Fourth — architect and organize all the code. The goal here is to keep the code readable to make it easy for another developer to join the team and maintain it. So, I recommend creating and maintaining development standards within the team, as well as, good code documentation with small tutorials in Jupyter Notebook.

Overall, the code was modularized and resolved our issues. Figure 2 shows the main code components.

Figure 2: Main components overview

Dashboards

The icing on the cake is the dashboards that MLFlow and Airflow provide. Through them, it’s possible to monitor the status of models and pipelines in real-time. Figure 3 shows a sample of the MLFlow (top) and Airflow (bottom) dashboards.

Figure 3: MLFlow (top) and Airflow (bottom) dashboards

Bonus — I also took the opportunity to integrate custom data analysis models into the training and deployment process, and provide interactive web pages. So, using Pandas Profiling and Streamlit, it was possible to generate web pages to analyze the data that are being used in the training of machine learning models. Figure 4 shows Pandas Profiling (left), which provides simpler analysis, and Streamlit (right), which provides customized analysis focused on time series.

Figure 4: Pandas Profiling (left) and Streamlit app (right) dashboards

Conclusion

The two-year-long project was proposed to develop a Digital Twins platform MVP for the energy industry. Within this huge project, I was responsible for developing a machine learning model orchestration tool, which is responsible for the self-management of models in containers. In addition, I also had the objective of simplifying the development of new pipelines, through modularization and code reuse, which enables scalability for N clients and N machine learning models — it was an amazing and powerful tool that made me proud for sure.

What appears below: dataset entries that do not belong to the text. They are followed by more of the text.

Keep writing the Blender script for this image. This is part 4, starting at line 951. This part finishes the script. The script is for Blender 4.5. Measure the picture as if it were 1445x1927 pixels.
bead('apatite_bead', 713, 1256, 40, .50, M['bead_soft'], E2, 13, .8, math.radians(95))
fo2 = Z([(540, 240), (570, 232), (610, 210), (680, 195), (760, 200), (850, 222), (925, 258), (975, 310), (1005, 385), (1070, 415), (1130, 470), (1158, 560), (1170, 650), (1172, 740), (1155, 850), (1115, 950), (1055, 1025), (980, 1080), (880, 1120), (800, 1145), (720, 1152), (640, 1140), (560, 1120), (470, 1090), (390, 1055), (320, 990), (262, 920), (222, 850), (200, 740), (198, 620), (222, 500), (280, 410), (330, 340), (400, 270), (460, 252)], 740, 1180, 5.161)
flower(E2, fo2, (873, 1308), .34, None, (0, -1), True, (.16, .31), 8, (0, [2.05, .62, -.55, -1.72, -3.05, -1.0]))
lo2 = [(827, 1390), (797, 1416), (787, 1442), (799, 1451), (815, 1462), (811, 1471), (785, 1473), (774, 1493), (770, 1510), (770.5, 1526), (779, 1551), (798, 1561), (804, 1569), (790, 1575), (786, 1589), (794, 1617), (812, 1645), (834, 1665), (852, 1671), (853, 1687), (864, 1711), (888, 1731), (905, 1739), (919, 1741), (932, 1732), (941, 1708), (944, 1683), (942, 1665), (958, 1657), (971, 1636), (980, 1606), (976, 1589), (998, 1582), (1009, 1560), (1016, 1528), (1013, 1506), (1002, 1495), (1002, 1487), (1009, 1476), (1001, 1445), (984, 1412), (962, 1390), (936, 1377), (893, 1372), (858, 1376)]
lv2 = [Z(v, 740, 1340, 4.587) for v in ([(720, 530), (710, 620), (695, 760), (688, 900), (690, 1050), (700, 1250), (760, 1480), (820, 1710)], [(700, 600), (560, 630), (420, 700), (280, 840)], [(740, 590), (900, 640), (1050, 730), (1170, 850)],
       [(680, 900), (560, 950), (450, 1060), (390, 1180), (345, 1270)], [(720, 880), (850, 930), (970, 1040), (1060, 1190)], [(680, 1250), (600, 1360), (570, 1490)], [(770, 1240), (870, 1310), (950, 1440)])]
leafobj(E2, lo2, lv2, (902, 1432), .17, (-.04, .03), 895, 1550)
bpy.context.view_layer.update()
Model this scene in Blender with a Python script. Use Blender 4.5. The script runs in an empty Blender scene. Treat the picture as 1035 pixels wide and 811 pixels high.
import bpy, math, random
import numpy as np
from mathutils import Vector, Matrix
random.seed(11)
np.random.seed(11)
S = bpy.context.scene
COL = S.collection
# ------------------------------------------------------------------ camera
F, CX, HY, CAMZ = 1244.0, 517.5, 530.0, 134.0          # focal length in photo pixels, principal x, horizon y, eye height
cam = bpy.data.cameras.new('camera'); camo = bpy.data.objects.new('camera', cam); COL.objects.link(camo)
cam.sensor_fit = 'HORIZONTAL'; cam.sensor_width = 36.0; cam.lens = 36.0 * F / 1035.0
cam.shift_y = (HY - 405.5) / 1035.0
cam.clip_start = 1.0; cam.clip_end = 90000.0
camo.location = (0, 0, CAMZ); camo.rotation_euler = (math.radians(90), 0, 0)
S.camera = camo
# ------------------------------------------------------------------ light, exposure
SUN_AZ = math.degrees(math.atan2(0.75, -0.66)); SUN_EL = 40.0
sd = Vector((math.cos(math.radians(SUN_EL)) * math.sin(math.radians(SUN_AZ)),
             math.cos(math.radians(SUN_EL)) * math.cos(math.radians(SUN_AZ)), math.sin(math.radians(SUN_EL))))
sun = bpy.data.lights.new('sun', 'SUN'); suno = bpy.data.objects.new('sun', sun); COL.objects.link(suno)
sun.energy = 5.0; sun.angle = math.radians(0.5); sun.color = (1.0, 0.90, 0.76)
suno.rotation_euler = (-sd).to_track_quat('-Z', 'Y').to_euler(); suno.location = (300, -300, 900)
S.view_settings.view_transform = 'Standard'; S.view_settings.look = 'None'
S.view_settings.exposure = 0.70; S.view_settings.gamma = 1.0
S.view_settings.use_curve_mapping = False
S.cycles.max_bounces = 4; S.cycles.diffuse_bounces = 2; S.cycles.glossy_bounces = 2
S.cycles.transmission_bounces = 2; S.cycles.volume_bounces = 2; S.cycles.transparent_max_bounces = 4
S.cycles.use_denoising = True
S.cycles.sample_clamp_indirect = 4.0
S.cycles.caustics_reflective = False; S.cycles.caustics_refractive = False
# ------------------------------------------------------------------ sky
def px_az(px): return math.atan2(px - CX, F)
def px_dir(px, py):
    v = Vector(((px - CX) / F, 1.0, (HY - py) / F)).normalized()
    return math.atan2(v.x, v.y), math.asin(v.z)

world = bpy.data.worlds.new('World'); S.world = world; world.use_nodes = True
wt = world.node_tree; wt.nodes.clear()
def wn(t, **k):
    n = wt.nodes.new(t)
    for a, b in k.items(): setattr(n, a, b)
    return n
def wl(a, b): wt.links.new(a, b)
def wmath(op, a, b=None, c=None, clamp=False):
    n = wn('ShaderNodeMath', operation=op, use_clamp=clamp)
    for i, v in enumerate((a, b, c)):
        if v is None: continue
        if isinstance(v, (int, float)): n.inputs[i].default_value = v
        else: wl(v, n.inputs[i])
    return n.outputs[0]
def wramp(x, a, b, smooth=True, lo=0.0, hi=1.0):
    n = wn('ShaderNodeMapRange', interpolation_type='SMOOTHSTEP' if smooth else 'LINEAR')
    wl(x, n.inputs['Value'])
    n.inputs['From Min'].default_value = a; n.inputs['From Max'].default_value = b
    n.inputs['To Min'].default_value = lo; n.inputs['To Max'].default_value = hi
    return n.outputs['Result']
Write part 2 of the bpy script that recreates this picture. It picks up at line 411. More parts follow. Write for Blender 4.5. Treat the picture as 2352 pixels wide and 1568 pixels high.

In this post, I described some knowledge acquired along the journey, in an attempt to organize and structure the ideas, and who knows, help someone. It was really a challenge to learn and apply everything, but it certainly helped me to evolve professionally.

Finally, after many challenges and obstacles (stress and demotivation too); the feeling that remains is happiness and mission accomplished. Today, I can say for the last time — There are 0 weeks left to the end of the project.